Terceiro, ele foi exaltado em sua ascensão. Ele não foi levado por cavalos de fogo, como Elias. Ele subiu por seu próprio poder. E enquanto subia, os anjos o aclamavam: "Aí vem o Herói conquistador!". Os portões do céu se abriram, e ele marchou pelas ruas celestiais. Coroas foram colocadas a seus pés, e seu Pai disse: "Muito bem, meu Filho!".

Por fim, ele será exaltado em seu julgamento. Aquele que foi desprezado e rejeitado virá para julgar as nações. Ele não virá como um homem humilde e sofredor, mas como o Rei dos reis. Os livros serão abertos, e o Nazareno desprezado se sentará triunfante sobre todos os seus inimigos.

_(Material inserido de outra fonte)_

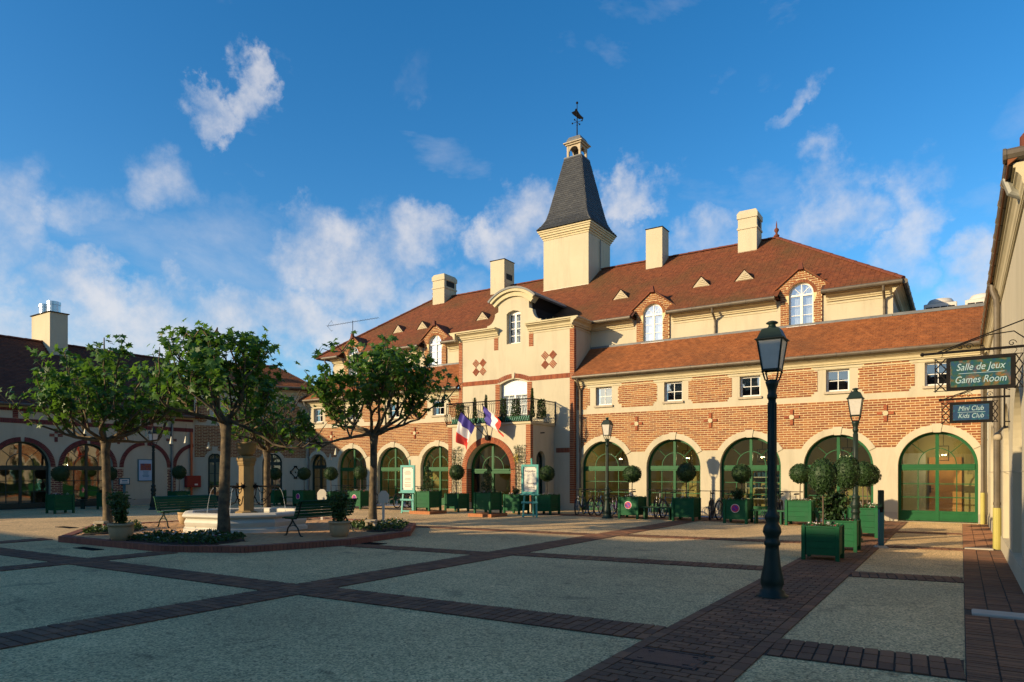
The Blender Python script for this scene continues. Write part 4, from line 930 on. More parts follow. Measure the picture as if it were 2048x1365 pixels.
# balcony railing with bellied bars
def railing():
    zb, zt = PZ+.11, PZ+1.02; y0 = 23.70; cor = [(PX0-.05, 25.3), (PX0-.05, y0), (PX1+.06, y0), (PX1+.06, 25.66)]
    m = MB(); br = MB()
    for (xa, ya), (xb, yb) in zip(cor[:-1], cor[1:]):
        m.tube([(xa, ya, zt), (xb, yb, zt)], .022, 6); m.tube([(xa, ya, zb), (xb, yb, zb)], .016, 6); m.tube([(xa, ya, zt-.12), (xb, yb, zt-.12)], .010, 4)
        L = math.hypot(xb-xa, yb-ya); n = int(L/.115); nx, ny = (yb-ya)/L, -(xb-xa)/L
        if (xb-xa) > .1: nx, ny = 0, -1
        elif xa < PC: nx, ny = -1, 0
        else: nx, ny = 1, 0
        for i in range(n+1):
            t = i/n; x, y = xa+(xb-xa)*t, ya+(yb-ya)*t
            pts = [(x+nx*o, y+ny*o, zb+(zt-.12-zb)*h_) for h_, o in ((0, 0), (.12, .07), (.28, .12), (.45, .09), (.62, .025), (.8, 0), (1, 0))]
            br.tube(pts, .008, 4, cap=False)
            if i < n:                                # scroll between the top rails
                cxm, cym = xa+(xb-xa)*(t+.5/n), ya+(yb-ya)*(t+.5/n); ux, uy = (xb-xa)/L, (yb-ya)/L
                br.tube([(cxm+ux*.045*math.cos(k), cym+uy*.045*math.cos(k), zt-.06+.045*math.sin(k)) for k in [j*math.pi/4 for j in range(9)]], .006, 3, cap=False)
    for x, y in cor: m.tube([(x, y, zb-.08), (x, y, zt+.04)], .022, 6)
    for t in (.33, .66): x = cor[1][0]+(cor[2][0]-cor[1][0])*t; m.tube([(x, y0, zb-.05), (x, y0, zt)], .018, 6)
    o = m.build('balcony_railing', 'iron', main); br.build('bellied_bars', 'iron', o)
railing()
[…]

Em vez de zombarias, haverá um grito de miséria: "Escondam-nos da face daquele que está assentado no trono!". Ó vocês que hoje desprezam a Jesus, eu tremo por vocês! O olho que um dia chorou de compaixão brilhará como um relâmpago sobre seus inimigos, e a boca que disse "Vinde a mim", dirá "Apartai-vos de mim, malditos!".

Pecador, você pode achar que pecar contra o Homem de Nazaré é pouca coisa, mas descobrirá que ofendeu o Juiz de toda a terra. Que Deus o livre dessa condenação!

Cuidado para não ser aprisionado para sempre por seus pecados. Um momento de prazer, um desvio do caminho... isso é tudo, você diz. Mas você sabe o que esse "tudo" significa? Significa ser trancado para sempre. Se você quer escapar disso, ouça mais uma vez sobre o Homem "escolhido do meio do povo".

Para os orgulhosos, uma palavra: o Cristo da multidão, o Cristo das massas, o Cristo do povo é quem deve salvá-los, se é que serão salvos. Vocês devem se curvar, deixar de lado sua pompa, ou nunca serão salvos.

Mas para o pecador pobre e trêmulo, repito a promessa consoladora: "Vinde a mim, todos os que estais cansados e sobrecarregados, e eu vos aliviarei". Você acha que é bom demais para ser verdade que Cristo salvaria alguém como você? Eu lhe digo: é exatamente o que ele faz. É a natureza dele. Ele salvou a Saulo, ele me salvou, e ele pode salvar você. Na verdade, ele salvará a todo aquele que vier a ele.

Adaptado do sermão "The People’s Christ", pregado por C. H. Spurgeon em 25 de fevereiro de 1855, no Exeter Hall, Strand.